Short problem:
In the listing below, find the line with "S.ell(c, (.026, .012, .0165), math.degrees(math.atan2(B[1]", then repeat exactly every line from the top through that one.

Data records:
— begin —
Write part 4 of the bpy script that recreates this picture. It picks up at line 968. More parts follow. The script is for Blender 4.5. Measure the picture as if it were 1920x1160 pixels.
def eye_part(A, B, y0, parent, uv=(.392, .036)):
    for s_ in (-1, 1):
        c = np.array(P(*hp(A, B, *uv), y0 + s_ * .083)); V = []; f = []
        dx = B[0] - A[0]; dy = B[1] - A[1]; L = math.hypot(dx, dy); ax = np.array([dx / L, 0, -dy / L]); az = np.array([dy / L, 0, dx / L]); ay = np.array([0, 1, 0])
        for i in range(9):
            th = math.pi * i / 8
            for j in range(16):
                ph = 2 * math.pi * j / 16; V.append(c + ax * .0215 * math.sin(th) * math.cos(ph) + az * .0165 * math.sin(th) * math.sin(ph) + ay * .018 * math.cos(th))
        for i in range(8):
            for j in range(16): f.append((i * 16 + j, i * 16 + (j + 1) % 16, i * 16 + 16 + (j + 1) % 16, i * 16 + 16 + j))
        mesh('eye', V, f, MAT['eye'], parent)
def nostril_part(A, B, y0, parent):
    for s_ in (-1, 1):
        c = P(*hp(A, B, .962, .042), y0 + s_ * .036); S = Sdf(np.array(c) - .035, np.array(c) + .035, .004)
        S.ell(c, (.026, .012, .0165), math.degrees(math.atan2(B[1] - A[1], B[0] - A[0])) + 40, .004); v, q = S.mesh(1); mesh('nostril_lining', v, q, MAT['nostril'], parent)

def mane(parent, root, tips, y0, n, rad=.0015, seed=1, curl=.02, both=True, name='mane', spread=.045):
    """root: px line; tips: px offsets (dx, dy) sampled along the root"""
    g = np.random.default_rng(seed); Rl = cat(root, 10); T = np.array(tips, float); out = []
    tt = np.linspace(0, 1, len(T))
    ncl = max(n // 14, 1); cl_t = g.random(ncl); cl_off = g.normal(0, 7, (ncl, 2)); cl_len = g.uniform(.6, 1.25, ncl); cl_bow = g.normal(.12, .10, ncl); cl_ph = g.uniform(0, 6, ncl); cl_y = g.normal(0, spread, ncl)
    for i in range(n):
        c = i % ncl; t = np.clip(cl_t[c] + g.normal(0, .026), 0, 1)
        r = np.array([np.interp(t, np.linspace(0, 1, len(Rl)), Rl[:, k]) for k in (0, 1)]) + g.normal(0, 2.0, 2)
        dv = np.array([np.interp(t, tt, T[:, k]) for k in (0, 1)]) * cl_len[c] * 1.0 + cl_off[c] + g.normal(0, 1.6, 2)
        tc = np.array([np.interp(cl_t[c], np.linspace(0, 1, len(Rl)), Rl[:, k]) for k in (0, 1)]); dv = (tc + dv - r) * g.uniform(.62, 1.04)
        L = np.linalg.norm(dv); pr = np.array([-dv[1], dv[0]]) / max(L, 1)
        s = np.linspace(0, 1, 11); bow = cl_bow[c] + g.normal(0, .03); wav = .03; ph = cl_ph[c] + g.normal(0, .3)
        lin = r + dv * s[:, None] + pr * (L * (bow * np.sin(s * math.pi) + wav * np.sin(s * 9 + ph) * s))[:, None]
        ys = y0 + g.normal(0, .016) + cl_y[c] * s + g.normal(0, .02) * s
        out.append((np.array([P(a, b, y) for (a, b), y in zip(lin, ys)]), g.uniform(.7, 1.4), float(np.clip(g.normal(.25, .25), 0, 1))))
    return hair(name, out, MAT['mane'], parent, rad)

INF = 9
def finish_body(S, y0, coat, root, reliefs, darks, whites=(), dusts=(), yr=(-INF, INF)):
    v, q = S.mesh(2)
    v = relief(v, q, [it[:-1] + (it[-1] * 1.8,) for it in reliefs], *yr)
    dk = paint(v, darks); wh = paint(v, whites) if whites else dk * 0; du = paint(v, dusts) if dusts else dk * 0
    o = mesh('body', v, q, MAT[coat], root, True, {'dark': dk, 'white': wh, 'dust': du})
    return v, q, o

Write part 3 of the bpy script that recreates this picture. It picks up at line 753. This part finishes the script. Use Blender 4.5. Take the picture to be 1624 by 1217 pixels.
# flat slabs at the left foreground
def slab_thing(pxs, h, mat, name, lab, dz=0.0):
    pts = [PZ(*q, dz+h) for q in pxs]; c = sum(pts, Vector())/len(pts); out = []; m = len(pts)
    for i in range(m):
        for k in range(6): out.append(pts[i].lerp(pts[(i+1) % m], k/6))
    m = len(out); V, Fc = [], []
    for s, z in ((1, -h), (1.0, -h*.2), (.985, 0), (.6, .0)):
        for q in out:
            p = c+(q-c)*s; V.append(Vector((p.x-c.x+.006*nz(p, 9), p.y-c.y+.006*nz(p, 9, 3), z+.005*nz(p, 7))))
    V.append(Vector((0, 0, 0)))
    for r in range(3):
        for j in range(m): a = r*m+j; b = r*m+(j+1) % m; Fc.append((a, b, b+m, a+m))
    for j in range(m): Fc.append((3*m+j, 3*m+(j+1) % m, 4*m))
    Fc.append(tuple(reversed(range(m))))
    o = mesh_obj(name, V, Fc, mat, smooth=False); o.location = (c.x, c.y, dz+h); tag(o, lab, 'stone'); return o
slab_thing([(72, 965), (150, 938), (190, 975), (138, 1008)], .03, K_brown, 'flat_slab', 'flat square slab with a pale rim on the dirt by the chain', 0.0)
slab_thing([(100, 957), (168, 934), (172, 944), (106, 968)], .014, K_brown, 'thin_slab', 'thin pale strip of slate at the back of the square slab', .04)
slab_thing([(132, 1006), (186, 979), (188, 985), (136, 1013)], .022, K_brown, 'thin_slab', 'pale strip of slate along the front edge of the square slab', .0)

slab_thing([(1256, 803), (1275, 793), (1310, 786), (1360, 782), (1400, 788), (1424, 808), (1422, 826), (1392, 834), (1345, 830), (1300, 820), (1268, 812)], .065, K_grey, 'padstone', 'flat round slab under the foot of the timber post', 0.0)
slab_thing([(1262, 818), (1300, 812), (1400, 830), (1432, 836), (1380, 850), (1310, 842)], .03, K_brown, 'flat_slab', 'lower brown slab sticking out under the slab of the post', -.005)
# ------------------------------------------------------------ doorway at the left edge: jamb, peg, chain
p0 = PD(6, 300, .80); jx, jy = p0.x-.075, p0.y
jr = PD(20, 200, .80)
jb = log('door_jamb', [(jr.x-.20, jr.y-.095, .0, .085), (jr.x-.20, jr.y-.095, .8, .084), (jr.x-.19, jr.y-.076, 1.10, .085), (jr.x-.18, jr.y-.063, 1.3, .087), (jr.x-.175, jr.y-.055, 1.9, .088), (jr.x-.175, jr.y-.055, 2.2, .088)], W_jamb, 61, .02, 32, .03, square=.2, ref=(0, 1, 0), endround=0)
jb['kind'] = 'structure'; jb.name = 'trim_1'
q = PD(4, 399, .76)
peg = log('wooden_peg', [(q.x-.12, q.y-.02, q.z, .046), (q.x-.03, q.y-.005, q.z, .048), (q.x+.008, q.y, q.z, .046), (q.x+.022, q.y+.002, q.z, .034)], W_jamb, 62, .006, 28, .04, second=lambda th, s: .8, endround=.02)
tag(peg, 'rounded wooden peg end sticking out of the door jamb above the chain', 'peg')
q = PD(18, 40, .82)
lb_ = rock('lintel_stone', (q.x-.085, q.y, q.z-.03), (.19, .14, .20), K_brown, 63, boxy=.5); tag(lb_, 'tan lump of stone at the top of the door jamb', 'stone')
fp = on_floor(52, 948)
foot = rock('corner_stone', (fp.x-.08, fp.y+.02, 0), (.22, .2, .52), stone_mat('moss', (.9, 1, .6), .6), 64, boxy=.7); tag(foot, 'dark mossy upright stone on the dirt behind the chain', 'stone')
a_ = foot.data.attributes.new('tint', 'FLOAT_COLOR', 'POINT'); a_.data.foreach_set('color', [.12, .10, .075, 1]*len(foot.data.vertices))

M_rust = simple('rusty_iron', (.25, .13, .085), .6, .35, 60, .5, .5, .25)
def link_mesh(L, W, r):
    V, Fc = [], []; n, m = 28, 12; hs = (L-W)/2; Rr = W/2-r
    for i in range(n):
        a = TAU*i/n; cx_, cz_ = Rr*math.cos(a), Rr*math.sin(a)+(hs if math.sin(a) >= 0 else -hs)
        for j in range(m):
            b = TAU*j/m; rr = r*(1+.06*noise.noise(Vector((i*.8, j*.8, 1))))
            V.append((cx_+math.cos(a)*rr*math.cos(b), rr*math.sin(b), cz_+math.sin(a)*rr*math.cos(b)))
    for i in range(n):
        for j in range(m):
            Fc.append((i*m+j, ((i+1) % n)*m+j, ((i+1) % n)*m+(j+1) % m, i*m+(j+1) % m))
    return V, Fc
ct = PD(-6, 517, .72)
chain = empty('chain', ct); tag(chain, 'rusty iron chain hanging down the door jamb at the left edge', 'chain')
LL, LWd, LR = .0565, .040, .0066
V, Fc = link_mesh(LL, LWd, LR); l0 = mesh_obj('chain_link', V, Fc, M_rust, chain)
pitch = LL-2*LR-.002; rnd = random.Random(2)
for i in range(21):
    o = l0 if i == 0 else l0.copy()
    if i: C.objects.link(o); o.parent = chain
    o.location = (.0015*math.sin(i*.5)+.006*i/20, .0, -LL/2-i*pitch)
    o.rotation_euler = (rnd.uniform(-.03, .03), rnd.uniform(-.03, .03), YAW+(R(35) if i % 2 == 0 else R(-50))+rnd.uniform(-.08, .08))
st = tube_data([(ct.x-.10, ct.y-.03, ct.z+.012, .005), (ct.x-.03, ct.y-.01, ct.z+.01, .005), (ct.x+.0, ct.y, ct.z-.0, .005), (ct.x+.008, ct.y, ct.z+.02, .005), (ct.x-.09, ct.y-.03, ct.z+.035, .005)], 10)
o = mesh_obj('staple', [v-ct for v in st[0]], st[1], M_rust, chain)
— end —
Exercise response:
Write part 4 of the bpy script that recreates this picture. It picks up at line 968. More parts follow. The script is for Blender 4.5. Measure the picture as if it were 1920x1160 pixels.
def eye_part(A, B, y0, parent, uv=(.392, .036)):
    for s_ in (-1, 1):
        c = np.array(P(*hp(A, B, *uv), y0 + s_ * .083)); V = []; f = []
        dx = B[0] - A[0]; dy = B[1] - A[1]; L = math.hypot(dx, dy); ax = np.array([dx / L, 0, -dy / L]); az = np.array([dy / L, 0, dx / L]); ay = np.array([0, 1, 0])
        for i in range(9):
            th = math.pi * i / 8
            for j in range(16):
                ph = 2 * math.pi * j / 16; V.append(c + ax * .0215 * math.sin(th) * math.cos(ph) + az * .0165 * math.sin(th) * math.sin(ph) + ay * .018 * math.cos(th))
        for i in range(8):
            for j in range(16): f.append((i * 16 + j, i * 16 + (j + 1) % 16, i * 16 + 16 + (j + 1) % 16, i * 16 + 16 + j))
        mesh('eye', V, f, MAT['eye'], parent)
def nostril_part(A, B, y0, parent):
    for s_ in (-1, 1):
        c = P(*hp(A, B, .962, .042), y0 + s_ * .036); S = Sdf(np.array(c) - .035, np.array(c) + .035, .004)
        S.ell(c, (.026, .012, .0165), math.degrees(math.atan2(B[1] - A[1], B[0] - A[0])) + 40, .004); v, q = S.mesh(1); mesh('nostril_lining', v, q, MAT['nostril'], parent)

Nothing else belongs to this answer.